At 21:49 -0400 2004/05/05, Tim Zimmerlin wrote:
>Hans,

Don't forget to cc the Help-Bison list. Every newbie on the list, like you,
seems to forget that.

>I understand that the state is embedded together with the symbol values
>on the stack;

It is the other way around: The states are represented by numbers, and that
is actually all that is needed on the stack. Despite what one sees on books
on parsing, the grammar symbols need not be on the stack, and Bison does
not have it.

> however, I do not know the memory structure.

The easiest way to learn that is to read the parser code that Bison outputs.

> We know that
>an LALR(1) parser generated by bison supplies the $1, $2, etc. values
>from the stack somehow to the actions of the rules.

If the rule has n items, then $k = *(top - (k-1)).

>I would like some API that I can call from the actions of the rules.
>Error recovery needs only "read access" in order to output the token
>values in their proper order for later manual editing. After
>encountering an error, the parser resynchronizes (I hope). I intend to
>let the normal error recovery pop all the incorrect symbols off the
>stack to get to a recovery state.

It already does. Read the parser code that Bison outputs.

>Is there some way within the actions to determine the number of symbols
>& the symbol values?

No. The error recovery just takes place by popping symbols off the stack
until it finds an appropriate error recovery state.

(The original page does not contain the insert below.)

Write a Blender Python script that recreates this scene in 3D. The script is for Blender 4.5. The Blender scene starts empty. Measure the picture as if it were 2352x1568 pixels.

I think the Bison
manual has some info about that.

> The symbol values held in the stack are lost
>during normal error recovery, leaving a hole around the error in the
>input sequence of symbols.

You do not say why you want this feature: For cleanup, there is under C an
experimental %destructor feature that lets the parser to do some cleanup
during error recovery. I use C++, which supports cleanup via the language;
so I do not need it. I described how I use C++ in the Bison-Patches list.

>I hesitate to modify the stack because I hope it is not necessary. I
>hesitate to create a separate parse structure due to performance.

If you need some customized stuff, it is easy to write ones own skeleton file.